Happy Holidays! This is a greeting/sentiment you will most likely hear during the next several weeks. Probably many of you reading this blog post are aware of the root meaning of our English word “holiday”. It comes from the Old English word hāligdæg (hālig “holy” + dæg “day”). It was originally used only for “religious” days on the church calendar. Today, though, “holiday” refers to any special day of rest or relaxation. Rest and relaxation. Let those two words, and the many connotations associated with them sink in. Can you feel the irony? I ask you, how many of us actually enter into and experience our holidays with a deep sense of rest and relaxation? Usually, we feel instead, like the proverbial headless chicken, running around like crazy while our life drains out of us. At the very least, we are aware of this pull toward busyness and oh, so much to do, and we must fight constantly against it. I would like to encourage you in this post, with a few reflections and ideas that might help you experience the rest and relaxation we all need, and by doing so, experience a sense of holiness, gifted by our Holy Good God.
First, consider the word “holy” itself. The basic idea behind it, besides its ethical and moral tones, is to be “set aside” or to be “separated” for God’s use. For example, even the utensils in the Old Testament tabernacle and Temple were called “holy” because they were set aside, separated for special use (Lev.8:10-11; Numbers 7:1). Consider how this idea of seeing our holidays become holy days by being more intentional about what you choose to do or not to do during these days. For example, while there is nothing intrinsically wrong about shopping or eating special foods during the holidays, when we do these things, are we doing them in a “holy” manner, or, are just doing them because “that’s what you do” during the holidays? May I suggest we can partake or not partake of holiday activities in a holy manner by becoming more consciously aware of why we do certain things. What is your motivation? Do these activities leave you more related and rested, or, do they just add to the strain of the season? If it’s the latter and not the former, then we are experiencing the season as a holiday but not truly a holy day.
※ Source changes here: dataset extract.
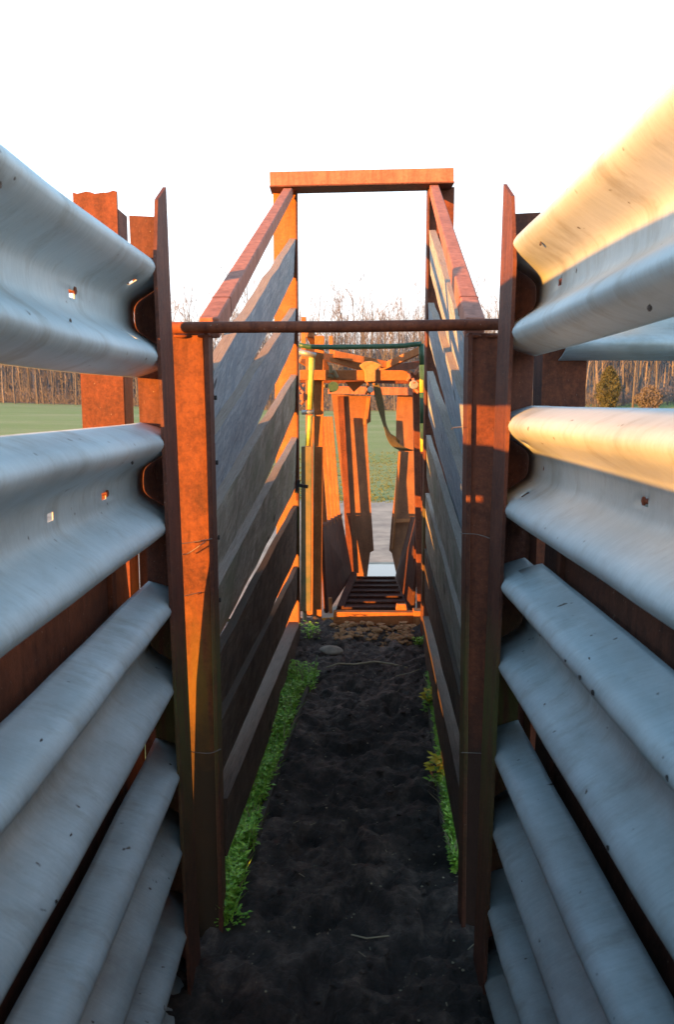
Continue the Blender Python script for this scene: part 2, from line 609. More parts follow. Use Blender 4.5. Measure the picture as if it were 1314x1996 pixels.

Second, be very intentional and diligent to spend time with the God we thank and celebrate during the holidays. Perhaps you have a time each day where you like to get aside and spend it with God, reading His Word, meditating upon it, and quieting your spirit as you listen to and talk to Him in prayer. This “quiet-time” some call it, this discipline of being “set aside” to hear from Him and talk to Him, by its very nature is a holy time. Perhaps this is stating the obvious, but I would encourage you, by His enabling grace, to be even more diligent to enter into this holy time with Him during the holidays. The pull and the strain of all the things we feel we “must” do during this season, has the illusion of promising anything and everything we need, all except a sense of rest and relaxation that comes with a true holy day.
Third, reflect deeply upon the reason for the season. Yes, it’s a cliché, but a helpful one! I’ll suggest the main reason for the holy day season can be summed up in the following words: “For God so loved the world, He gave His only Son, that whosoever believed in Him, would not perish, but have eternal life” (John 3:16). Consider especially those familiar four first words: “For God so loved . . .” With Thanks-giving and Christmas, we celebrate “God so loved”. He has given us so much. Food, clothing, health, friends, family, shelter, opportunities to work, His beautiful creation, and, of course, He has given us His Son Who invites us to be new creations, connected to Him (2 Cor. 5:17). If you and I will reflect deeply upon the reason for the season, that God so loved, we will be amazed. We will be humbled. We will be stirred, we will worship. And, may I suggest, we will enter into a rest and a relaxation that is ours as we come to the Gentle and humble One. We will find rest for our souls during the holidays (Matt. 11:28-30). And these busy holidays will become holy days. He invites to His love. Will we come?